Wells Fargo is reportedly converting its $100 billion+ stable of option arms into interest-only mortgages to avoid a complete disaster, according to a piece in the WSJ.

Borrowers with option arms are receiving loans with interest-only periods of six to 10 years in the hopes that home prices turn around during that period.

The company has also written down Pick-A-Pay balances on 43,500 loans by a collective $2 billion, or $46,000 per modified loan.

Wells believes such a strategy eliminates the near term risk of borrower default, which could be true, but there’s no guarantee these deeply underwater borrowers will be back in the black once the IO period ends.

After all, they’re only making interest-only mortgage payments, so the only way they’ll gain equity is via home price appreciation; but I guess it’s better than negative amortization

Of course, Wells believes that borrowers are motivated to keep paying their mortgages, driven partially by “kids and schools,” even if they’re underwater. Hmm…
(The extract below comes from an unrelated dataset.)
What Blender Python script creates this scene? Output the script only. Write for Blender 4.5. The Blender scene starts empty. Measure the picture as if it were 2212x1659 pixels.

The San Francisco-based bank and mortgage lender never originated such high-risk loans, but inherited them at a 20 percent discount when it agreed to take over Wachovia last year.

Unsurprisingly, most of the loans are underwater and facing payment shock, so it’s unclear if the discount was in fact a discount.

The troublesome loans accounted for 10.8 percent of the bank’s total loans in the third quarter.